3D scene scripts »
........

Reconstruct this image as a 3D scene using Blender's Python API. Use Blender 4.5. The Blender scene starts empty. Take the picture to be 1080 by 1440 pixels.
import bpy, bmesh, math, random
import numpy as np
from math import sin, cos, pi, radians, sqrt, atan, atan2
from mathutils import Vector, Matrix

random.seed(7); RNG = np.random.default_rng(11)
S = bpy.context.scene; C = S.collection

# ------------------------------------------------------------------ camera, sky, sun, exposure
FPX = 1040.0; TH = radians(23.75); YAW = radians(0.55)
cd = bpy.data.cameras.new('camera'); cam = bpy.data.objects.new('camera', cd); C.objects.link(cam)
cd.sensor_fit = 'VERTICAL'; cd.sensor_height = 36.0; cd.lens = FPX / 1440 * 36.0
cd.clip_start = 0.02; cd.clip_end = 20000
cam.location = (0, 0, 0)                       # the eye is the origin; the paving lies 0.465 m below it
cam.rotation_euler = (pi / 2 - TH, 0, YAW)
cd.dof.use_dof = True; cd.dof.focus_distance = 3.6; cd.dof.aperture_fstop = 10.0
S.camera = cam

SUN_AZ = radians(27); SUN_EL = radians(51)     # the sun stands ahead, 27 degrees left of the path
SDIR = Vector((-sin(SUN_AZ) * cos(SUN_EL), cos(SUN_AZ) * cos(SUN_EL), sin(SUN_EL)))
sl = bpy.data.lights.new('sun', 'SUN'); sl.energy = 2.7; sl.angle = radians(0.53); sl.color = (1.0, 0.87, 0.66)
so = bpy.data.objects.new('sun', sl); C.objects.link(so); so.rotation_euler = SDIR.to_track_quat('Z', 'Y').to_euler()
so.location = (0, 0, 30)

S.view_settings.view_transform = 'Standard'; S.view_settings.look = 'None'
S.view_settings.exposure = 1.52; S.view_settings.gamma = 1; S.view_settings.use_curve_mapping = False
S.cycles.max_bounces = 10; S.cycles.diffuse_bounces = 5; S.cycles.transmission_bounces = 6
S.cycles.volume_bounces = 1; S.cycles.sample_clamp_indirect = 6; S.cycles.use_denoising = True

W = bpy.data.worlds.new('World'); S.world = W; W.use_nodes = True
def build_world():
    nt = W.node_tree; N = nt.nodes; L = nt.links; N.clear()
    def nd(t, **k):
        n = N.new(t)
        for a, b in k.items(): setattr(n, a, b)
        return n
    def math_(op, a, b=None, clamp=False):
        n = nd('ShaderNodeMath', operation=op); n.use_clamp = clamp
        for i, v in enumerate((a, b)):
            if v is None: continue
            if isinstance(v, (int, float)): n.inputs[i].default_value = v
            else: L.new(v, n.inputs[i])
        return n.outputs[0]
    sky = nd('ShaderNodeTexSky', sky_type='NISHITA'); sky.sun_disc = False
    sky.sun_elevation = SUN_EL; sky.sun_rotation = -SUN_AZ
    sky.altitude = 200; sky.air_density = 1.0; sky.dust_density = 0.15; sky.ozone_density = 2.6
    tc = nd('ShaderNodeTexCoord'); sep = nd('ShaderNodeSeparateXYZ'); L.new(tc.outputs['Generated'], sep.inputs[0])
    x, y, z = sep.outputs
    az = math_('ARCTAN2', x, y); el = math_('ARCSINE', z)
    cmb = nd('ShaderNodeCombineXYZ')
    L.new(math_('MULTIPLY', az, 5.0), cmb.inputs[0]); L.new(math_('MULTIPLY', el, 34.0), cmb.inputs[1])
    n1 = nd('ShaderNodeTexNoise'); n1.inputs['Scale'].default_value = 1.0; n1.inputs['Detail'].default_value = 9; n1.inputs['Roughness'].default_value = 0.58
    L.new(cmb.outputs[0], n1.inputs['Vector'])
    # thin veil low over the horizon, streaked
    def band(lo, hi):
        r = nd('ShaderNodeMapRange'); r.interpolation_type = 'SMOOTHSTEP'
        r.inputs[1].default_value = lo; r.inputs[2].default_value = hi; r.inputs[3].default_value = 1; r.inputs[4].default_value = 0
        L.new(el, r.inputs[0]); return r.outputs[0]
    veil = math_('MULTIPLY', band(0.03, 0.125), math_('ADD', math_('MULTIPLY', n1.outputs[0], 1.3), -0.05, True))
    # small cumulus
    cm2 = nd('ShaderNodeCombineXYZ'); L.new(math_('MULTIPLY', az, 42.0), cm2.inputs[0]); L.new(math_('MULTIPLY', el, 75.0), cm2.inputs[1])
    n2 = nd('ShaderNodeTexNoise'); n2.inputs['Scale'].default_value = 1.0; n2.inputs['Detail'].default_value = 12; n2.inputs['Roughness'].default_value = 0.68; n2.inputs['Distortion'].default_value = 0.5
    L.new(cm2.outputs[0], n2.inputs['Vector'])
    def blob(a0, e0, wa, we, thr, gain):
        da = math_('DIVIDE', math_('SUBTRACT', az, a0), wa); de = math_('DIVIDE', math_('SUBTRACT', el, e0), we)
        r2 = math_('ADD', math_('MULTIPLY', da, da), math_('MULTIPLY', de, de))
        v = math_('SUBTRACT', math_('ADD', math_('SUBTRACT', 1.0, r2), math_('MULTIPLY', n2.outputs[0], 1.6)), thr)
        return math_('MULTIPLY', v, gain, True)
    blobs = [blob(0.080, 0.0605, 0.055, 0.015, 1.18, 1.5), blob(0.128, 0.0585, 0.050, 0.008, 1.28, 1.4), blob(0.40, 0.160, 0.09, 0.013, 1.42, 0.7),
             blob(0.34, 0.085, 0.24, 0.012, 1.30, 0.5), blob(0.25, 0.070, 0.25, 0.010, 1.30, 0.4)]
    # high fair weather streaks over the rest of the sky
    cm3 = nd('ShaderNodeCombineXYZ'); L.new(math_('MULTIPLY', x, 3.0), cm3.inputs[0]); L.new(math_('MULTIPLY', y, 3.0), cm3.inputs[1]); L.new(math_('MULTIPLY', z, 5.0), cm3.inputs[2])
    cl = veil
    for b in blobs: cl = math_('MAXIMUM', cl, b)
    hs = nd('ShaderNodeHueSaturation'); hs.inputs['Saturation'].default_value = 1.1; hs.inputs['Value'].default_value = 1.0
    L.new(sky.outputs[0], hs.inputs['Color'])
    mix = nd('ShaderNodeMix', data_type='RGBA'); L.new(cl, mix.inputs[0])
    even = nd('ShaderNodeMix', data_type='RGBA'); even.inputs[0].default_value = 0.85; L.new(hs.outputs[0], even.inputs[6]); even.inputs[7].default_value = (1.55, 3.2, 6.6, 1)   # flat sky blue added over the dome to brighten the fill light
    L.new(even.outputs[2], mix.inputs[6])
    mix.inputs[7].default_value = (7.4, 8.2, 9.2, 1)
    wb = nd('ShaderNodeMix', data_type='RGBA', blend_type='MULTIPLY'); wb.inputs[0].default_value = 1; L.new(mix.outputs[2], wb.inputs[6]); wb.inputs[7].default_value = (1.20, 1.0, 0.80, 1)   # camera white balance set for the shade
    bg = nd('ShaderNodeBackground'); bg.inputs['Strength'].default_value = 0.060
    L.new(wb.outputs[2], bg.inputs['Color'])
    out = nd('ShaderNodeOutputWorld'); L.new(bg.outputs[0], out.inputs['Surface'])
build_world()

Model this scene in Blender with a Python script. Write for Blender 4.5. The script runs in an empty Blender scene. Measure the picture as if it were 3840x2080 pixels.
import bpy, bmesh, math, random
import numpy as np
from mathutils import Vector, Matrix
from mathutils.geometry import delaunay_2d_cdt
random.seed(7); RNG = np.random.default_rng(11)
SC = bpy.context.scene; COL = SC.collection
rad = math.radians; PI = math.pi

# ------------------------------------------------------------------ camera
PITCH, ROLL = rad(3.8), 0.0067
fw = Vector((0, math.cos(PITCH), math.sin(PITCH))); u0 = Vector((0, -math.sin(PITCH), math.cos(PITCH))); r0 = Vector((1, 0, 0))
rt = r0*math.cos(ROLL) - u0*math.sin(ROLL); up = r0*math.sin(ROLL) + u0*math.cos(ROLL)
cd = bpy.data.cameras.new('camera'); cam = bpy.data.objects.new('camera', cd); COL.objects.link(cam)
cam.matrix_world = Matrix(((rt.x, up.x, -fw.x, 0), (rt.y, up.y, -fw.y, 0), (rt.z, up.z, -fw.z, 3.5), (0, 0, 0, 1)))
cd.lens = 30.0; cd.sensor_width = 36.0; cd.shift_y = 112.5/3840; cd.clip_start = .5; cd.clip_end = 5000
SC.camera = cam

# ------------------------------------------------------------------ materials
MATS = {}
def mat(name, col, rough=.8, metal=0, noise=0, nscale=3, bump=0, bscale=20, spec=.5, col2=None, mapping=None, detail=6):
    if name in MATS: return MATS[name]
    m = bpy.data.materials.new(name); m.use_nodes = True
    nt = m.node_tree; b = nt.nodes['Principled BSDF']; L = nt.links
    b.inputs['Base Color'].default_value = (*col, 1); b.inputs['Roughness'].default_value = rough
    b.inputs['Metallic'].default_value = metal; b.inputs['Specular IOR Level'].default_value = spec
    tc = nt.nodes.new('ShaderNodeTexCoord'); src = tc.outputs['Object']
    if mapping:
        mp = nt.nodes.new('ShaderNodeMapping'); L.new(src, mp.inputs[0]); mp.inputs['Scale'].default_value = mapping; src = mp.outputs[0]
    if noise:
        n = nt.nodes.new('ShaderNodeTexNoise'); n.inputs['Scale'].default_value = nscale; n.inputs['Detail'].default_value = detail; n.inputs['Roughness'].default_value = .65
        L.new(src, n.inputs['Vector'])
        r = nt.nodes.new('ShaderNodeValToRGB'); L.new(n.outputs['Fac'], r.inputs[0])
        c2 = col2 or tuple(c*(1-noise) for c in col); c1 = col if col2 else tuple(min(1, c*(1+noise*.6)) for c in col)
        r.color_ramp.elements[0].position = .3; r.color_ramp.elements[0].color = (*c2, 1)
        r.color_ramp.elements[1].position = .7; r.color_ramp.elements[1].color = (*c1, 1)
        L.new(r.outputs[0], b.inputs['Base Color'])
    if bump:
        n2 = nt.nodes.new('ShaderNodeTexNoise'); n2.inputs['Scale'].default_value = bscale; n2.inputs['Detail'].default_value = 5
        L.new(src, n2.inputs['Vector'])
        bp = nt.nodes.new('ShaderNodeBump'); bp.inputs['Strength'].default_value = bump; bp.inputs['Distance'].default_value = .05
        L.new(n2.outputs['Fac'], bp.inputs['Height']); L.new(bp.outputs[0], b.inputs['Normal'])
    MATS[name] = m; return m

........

Goal of the exercise »
Within the listing above, the range opens at the line with "Model this scene" and closes at the line with "SC.camera = cam". Reproduce exactly the lines of that range, including both ends.

The solution »
Model this scene in Blender with a Python script. Write for Blender 4.5. The script runs in an empty Blender scene. Measure the picture as if it were 3840x2080 pixels.
import bpy, bmesh, math, random
import numpy as np
from mathutils import Vector, Matrix
from mathutils.geometry import delaunay_2d_cdt
random.seed(7); RNG = np.random.default_rng(11)
SC = bpy.context.scene; COL = SC.collection
rad = math.radians; PI = math.pi

# ------------------------------------------------------------------ camera
PITCH, ROLL = rad(3.8), 0.0067
fw = Vector((0, math.cos(PITCH), math.sin(PITCH))); u0 = Vector((0, -math.sin(PITCH), math.cos(PITCH))); r0 = Vector((1, 0, 0))
rt = r0*math.cos(ROLL) - u0*math.sin(ROLL); up = r0*math.sin(ROLL) + u0*math.cos(ROLL)
cd = bpy.data.cameras.new('camera'); cam = bpy.data.objects.new('camera', cd); COL.objects.link(cam)
cam.matrix_world = Matrix(((rt.x, up.x, -fw.x, 0), (rt.y, up.y, -fw.y, 0), (rt.z, up.z, -fw.z, 3.5), (0, 0, 0, 1)))
cd.lens = 30.0; cd.sensor_width = 36.0; cd.shift_y = 112.5/3840; cd.clip_start = .5; cd.clip_end = 5000
SC.camera = cam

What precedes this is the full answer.